Exercise task>
Repeat, exactly and completely, the material that follows. Omit the pictures.
BEGIN Provided data
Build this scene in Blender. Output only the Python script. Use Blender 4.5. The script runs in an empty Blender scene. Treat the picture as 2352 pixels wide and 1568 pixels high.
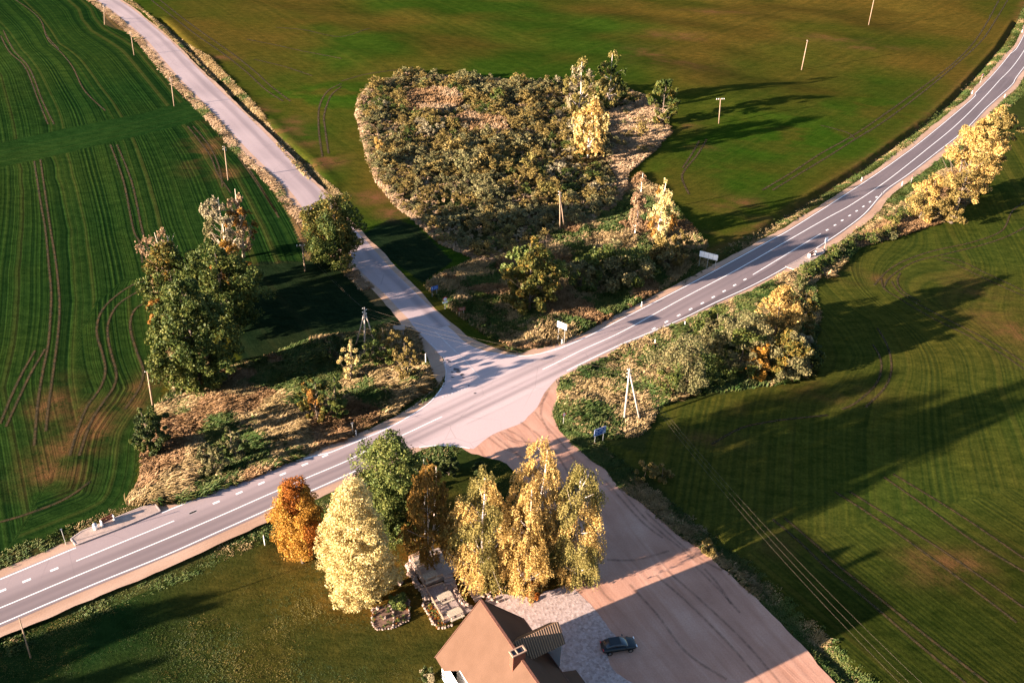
import bpy, math, random
import numpy as np
from mathutils import Vector
random.seed(7); RNG = np.random.default_rng(7)
C = bpy.context.scene.collection
R = math.radians
# ---------------------------------------------------------------- camera
W, H = 2352.0, 1568.0            # reading grid of the photograph
F_PX, PITCH, ROLL, HC = 2100.0, 0.5827093, 0.03952227, 92.0
cF = np.array([0, math.cos(PITCH), -math.sin(PITCH)])
_r = np.array([1., 0, 0]); _u = np.array([0, math.sin(PITCH), math.cos(PITCH)])
cR = math.cos(ROLL)*_r + math.sin(ROLL)*_u
cU = -math.sin(ROLL)*_r + math.cos(ROLL)*_u
cam = bpy.data.cameras.new('camera'); co = bpy.data.objects.new('camera', cam); C.objects.link(co)
from mathutils import Matrix
co.matrix_world = Matrix(((cR[0], cU[0], -cF[0], 0), (cR[1], cU[1], -cF[1], 0), (cR[2], cU[2], -cF[2], HC), (0, 0, 0, 1)))
cam.sensor_width = 36; cam.lens = 36*F_PX/W; cam.clip_start = 1; cam.clip_end = 6000
bpy.context.scene.camera = co
# ---------------------------------------------------------------- world, sun, exposure
SUN_EL, SUN_AZ = R(11.3), R(29+180)      # direction towards the sun
world = bpy.data.worlds.new("World"); bpy.context.scene.world = world; world.use_nodes = True
nt = world.node_tree
bg = nt.nodes['Background']; sky = nt.nodes.new('ShaderNodeTexSky'); sky.sky_type = 'NISHITA'; sky.sun_disc = False
sky.sun_elevation = SUN_EL; sky.sun_rotation = math.atan2(math.cos(SUN_AZ), math.sin(SUN_AZ)); sky.air_density = 1.2; sky.ozone_density = 2.0
tint = nt.nodes.new('ShaderNodeMix'); tint.data_type = 'RGBA'; tint.blend_type = 'MULTIPLY'; tint.inputs[0].default_value = 1; tint.inputs[7].default_value = (.92, .96, 1.10, 1)
nt.links.new(sky.outputs[0], tint.inputs[6]); nt.links.new(tint.outputs[2], bg.inputs[0]); bg.inputs[1].default_value = 0.046
sl = bpy.data.lights.new('sun', 'SUN'); sl.energy = 5.0; sl.angle = R(0.6); sl.color = (1.0, 0.81, 0.65)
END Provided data
Solution>
Build this scene in Blender. Output only the Python script. Use Blender 4.5. The script runs in an empty Blender scene. Treat the picture as 2352 pixels wide and 1568 pixels high.
import bpy, math, random
import numpy as np
from mathutils import Vector
random.seed(7); RNG = np.random.default_rng(7)
C = bpy.context.scene.collection
R = math.radians
# ---------------------------------------------------------------- camera
W, H = 2352.0, 1568.0            # reading grid of the photograph
F_PX, PITCH, ROLL, HC = 2100.0, 0.5827093, 0.03952227, 92.0
cF = np.array([0, math.cos(PITCH), -math.sin(PITCH)])
_r = np.array([1., 0, 0]); _u = np.array([0, math.sin(PITCH), math.cos(PITCH)])
cR = math.cos(ROLL)*_r + math.sin(ROLL)*_u
cU = -math.sin(ROLL)*_r + math.cos(ROLL)*_u
cam = bpy.data.cameras.new('camera'); co = bpy.data.objects.new('camera', cam); C.objects.link(co)
from mathutils import Matrix
co.matrix_world = Matrix(((cR[0], cU[0], -cF[0], 0), (cR[1], cU[1], -cF[1], 0), (cR[2], cU[2], -cF[2], HC), (0, 0, 0, 1)))
cam.sensor_width = 36; cam.lens = 36*F_PX/W; cam.clip_start = 1; cam.clip_end = 6000
bpy.context.scene.camera = co
# ---------------------------------------------------------------- world, sun, exposure
SUN_EL, SUN_AZ = R(11.3), R(29+180)      # direction towards the sun
world = bpy.data.worlds.new("World"); bpy.context.scene.world = world; world.use_nodes = True
nt = world.node_tree
bg = nt.nodes['Background']; sky = nt.nodes.new('ShaderNodeTexSky'); sky.sky_type = 'NISHITA'; sky.sun_disc = False
sky.sun_elevation = SUN_EL; sky.sun_rotation = math.atan2(math.cos(SUN_AZ), math.sin(SUN_AZ)); sky.air_density = 1.2; sky.ozone_density = 2.0
tint = nt.nodes.new('ShaderNodeMix'); tint.data_type = 'RGBA'; tint.blend_type = 'MULTIPLY'; tint.inputs[0].default_value = 1; tint.inputs[7].default_value = (.92, .96, 1.10, 1)
nt.links.new(sky.outputs[0], tint.inputs[6]); nt.links.new(tint.outputs[2], bg.inputs[0]); bg.inputs[1].default_value = 0.046
sl = bpy.data.lights.new('sun', 'SUN'); sl.energy = 5.0; sl.angle = R(0.6); sl.color = (1.0, 0.81, 0.65)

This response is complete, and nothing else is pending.